Within its sight the B&B saw the high school move four times, the kitchen cabinet industry flower, falter, and fail to be replaced by the present vibrancy of today’s RV and modular housing economy. It saw Willard Price become Nappanee’s first mayor in 1925 and Dave Widmoyer become its first City judge.

The B&B was a famous destination and stop on the Grand Army of the Republic Highway, the nation’s longest. The “Sizzlin Steak” on the neon sign in the window I was told repeatedly by my father was invented here. The Walleyed pike and oyster stew could have been. I am the last generation to grow up at the coffee counter at my father’s knee. The stools were lined early morning, mid morning, at lunch, and mid-afternoon. The tables were filled at dinner. The coffee was secondary to the interaction, the pulse of Nappanee being taken, and concrete plans hatched and acted upon for the city’s betterment. Many B&B napkins were used to plan our future with notes and doodles. A lot of good got done here; it was before decaf.

Following his graduation from DePauw with a degree in English (mind you as a youngster I didn’t know anyone who graduated from DePauw and I certainly didn’t know anyone with a degree in English,) he returned to join his father Bunk behind the cigar counter with the quaint Amish figurines where he watched the world of Nappanee pass by. That world, with coffee in common, included the police chief and single deputy, the superintendent, the optometrist, the dentist, the band director, the doctors, the lawyers, the teachers, merchants by the dozens, the Coppeses, the Mutschlers, the Ulines, and an Amish farmer or two. I tell you all of this because it is the background that molded Dave Widmoyer and gave him his life long respect for and commitment to Nappanee.
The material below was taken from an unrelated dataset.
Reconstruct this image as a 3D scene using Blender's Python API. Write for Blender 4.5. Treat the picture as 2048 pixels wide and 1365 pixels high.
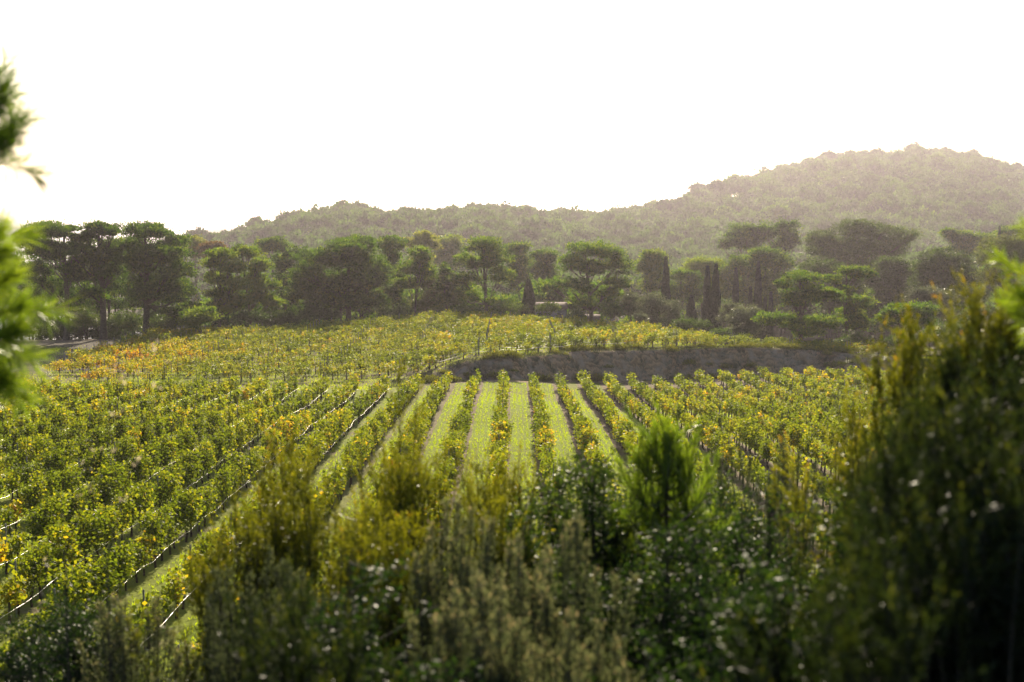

He could have sided with all of the second guessers, complainers, and bigots who filled that counter with their elbows and become a curmudgeon, as I fear I could easily become, but he chose to sift the good from the bad, and become a pillar of Nappanee; more accurately he became a one man Parthenon. I have searched our history and concluded that no one else has given so much to Nappanee in every corner of its foundation: a city councilman, park board president, serving on the Board of Zoning Appeals, the Nappanee Plan commission, and the Board of Public Works, president of the School and Library leasing corporations. The city, the schools, the library: the big three, a true triple threat. He has been elected and appointed and doesn’t have a political bone in him. Few words don’t allow comments on his legendary work for the Masonic Lodge and his parallel 40 year pastoral career. He is Nappanee’s Renaissance man. I stand in awe.

Fortunately, I have had no interaction with him to describe Dave’s tenure as Nappanee’s judge.

2 Comments:

Blogger Kevin Eby said...

Great Article. You are a gifted historian and writer. I'm glad to see you are back at the pen.

8:35 PM  
Anonymous Anonymous said...

Dick,
My family has great memories of the B&B Restaurant. My family ate our Christmas Eve dinner there with the McKee's for over 10 years. The Jim and Jerry Lentz family also gathered there for years. I'm sure that the Widmoyer's could have easily said "sorry, we're closed," but they didn't.